NEW FROM THE WAREHOUSE
The biggest TTRPG news story of 2023 is a brewing copyright clash between D&D owners Hasbro/WotC and every other swords-and-sorcery game created over the past two decades using something called the OGL (Open Gaming License). Understanding the legal nuances of this fight is beyond my pay grade. However, I did notice that Paizo Inc., the publisher of Pathfinder, is fighting back by doubling-down on its open source values.
How does this impact you, dear reader? Well, until MIDNIGHT PST TONIGHT you can claim a free pdf of Pathfinder’s Lost Omens World Guide which brings to life the fantasy world of Golarion. This rich campaign setting for all of Pathfinder’s published adventures is probably the single coolest feature that’s kept me a loyal Pathfinder player for the past decade. Freedom!
LISTEN TO THIS
An important update to my previous post about composer Trevor Morris — aka the house band for so many of my Pathfinder gaming sessions — who was my most played Spotify artist of 2021, and my wife’s most played Spotify artist of 2021, and another friend who games with us’s most played Spotify artist of 2021 …
That’s right: the mighty Trevor Morris has been dethroned. He was only my SECOND most played Spotify artist of 2022, falling just short of a little Indie Rock band that perhaps you’ve heard of before: The Beatles?!?!
Heavy is the head that wears the crown, Ringo.

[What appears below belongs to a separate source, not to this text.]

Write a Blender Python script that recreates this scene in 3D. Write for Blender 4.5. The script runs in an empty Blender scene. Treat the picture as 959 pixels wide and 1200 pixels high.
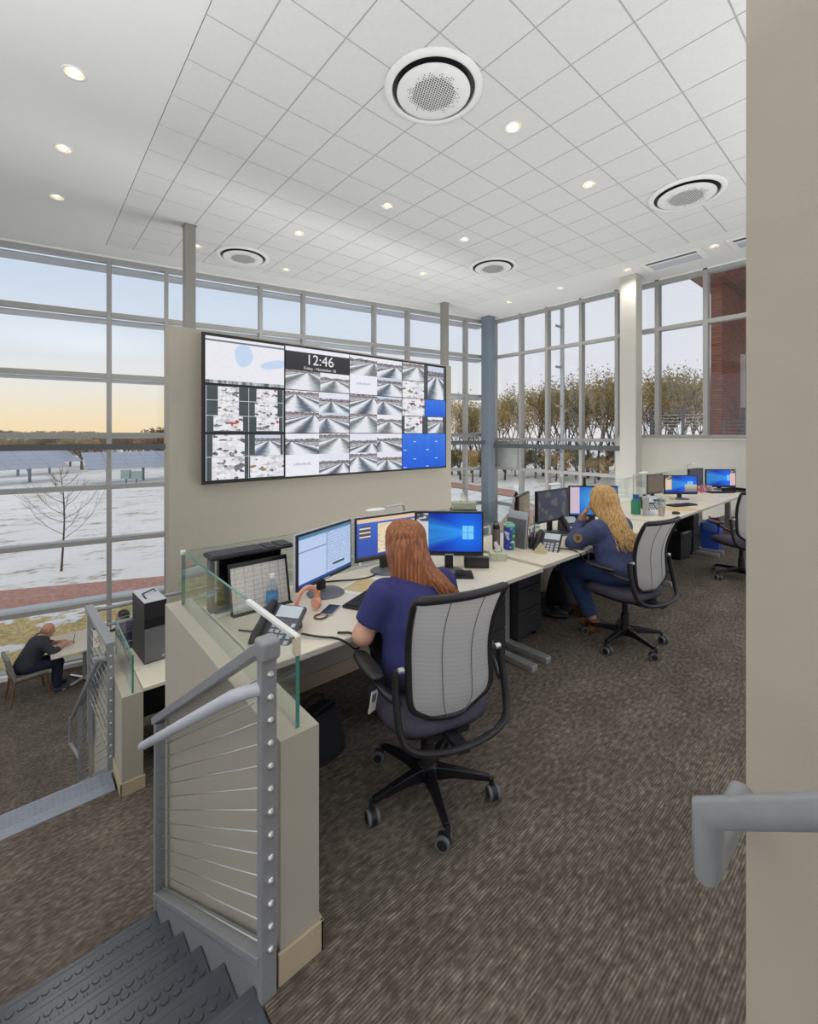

Hey, we’ve reached a full year of posts since I started writing this newsletter last January. Wow! And so, as I say at the end of every Pathfinder module I run: this has been Ambush Tactics. I’ve been your Game Master. I hope you had a fun time.
Adventure!
Playing the Name Game ...
Great post. I’ve always been curious about the background of other people’s character names, and especially the ‘algorithms’ they use in creation (I’m thinking now of our mutual friend whose names are all foods that start with “G”). My character names all have something of a story behind them, some more interesting than others; this makes me want to go back and document them all before I forget. Especially “HopFrog Knickers”!